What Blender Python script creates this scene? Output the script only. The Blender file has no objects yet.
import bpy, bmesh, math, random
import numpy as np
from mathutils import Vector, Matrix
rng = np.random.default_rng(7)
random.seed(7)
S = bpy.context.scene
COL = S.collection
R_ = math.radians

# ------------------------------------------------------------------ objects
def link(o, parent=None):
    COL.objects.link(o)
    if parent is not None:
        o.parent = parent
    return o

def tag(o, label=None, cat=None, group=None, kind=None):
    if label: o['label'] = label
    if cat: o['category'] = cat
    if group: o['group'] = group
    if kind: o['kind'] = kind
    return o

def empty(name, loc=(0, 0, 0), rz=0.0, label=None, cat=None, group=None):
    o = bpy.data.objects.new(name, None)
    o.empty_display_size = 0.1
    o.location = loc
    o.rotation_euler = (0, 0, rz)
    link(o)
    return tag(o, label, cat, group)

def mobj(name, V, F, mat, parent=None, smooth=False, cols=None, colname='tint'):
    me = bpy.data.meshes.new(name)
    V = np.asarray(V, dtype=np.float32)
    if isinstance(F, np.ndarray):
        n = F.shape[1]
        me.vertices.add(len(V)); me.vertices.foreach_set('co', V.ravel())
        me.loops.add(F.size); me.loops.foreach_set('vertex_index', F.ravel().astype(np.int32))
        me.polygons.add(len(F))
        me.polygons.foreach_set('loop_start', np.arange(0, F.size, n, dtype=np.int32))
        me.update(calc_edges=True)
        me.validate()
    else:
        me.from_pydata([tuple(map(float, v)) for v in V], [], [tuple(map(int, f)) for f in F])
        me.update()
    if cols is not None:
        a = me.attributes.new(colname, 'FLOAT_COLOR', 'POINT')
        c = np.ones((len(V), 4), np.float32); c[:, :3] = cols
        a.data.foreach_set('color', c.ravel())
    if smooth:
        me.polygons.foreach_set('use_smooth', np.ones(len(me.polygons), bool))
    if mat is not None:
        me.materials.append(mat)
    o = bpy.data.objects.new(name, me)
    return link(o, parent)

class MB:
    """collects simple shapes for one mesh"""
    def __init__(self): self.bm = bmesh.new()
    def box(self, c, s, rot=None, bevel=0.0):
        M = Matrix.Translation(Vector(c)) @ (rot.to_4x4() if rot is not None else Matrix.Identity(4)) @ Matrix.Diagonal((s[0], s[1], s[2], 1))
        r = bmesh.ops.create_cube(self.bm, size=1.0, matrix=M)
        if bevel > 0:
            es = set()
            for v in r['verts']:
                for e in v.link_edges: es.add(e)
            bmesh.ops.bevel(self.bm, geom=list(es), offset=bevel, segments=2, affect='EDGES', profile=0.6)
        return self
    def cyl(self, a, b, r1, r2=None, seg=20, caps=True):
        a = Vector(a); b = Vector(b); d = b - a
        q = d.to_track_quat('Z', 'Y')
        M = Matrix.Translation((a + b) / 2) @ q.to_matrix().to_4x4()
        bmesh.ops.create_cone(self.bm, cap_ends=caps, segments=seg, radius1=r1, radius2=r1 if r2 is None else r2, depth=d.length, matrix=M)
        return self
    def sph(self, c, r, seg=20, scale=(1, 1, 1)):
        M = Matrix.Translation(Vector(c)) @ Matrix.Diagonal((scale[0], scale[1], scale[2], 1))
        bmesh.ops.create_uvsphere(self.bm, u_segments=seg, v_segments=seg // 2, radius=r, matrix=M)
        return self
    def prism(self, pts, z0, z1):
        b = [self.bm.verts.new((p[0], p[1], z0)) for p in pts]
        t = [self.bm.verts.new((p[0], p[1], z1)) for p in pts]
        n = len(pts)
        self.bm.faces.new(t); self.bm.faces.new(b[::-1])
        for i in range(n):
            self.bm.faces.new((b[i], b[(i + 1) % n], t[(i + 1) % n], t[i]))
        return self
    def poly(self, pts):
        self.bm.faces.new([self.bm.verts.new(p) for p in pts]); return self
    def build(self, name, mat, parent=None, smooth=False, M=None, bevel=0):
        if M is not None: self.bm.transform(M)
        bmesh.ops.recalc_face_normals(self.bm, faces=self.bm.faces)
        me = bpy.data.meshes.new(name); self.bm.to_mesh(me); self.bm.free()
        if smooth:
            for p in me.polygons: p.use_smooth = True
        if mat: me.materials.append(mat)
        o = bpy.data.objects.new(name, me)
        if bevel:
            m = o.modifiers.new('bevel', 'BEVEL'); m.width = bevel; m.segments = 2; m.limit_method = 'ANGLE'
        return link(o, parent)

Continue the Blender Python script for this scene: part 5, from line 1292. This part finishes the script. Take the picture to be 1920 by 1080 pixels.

------------------------------------------------

Everything from the first line through the line containing "R_ = math.radians" should be quoted exactly, and nothing beyond it.

What Blender Python script creates this scene? Output the script only. The Blender file has no objects yet.
import bpy, bmesh, math, random
import numpy as np
from mathutils import Vector, Matrix
rng = np.random.default_rng(7)
random.seed(7)
S = bpy.context.scene
COL = S.collection
R_ = math.radians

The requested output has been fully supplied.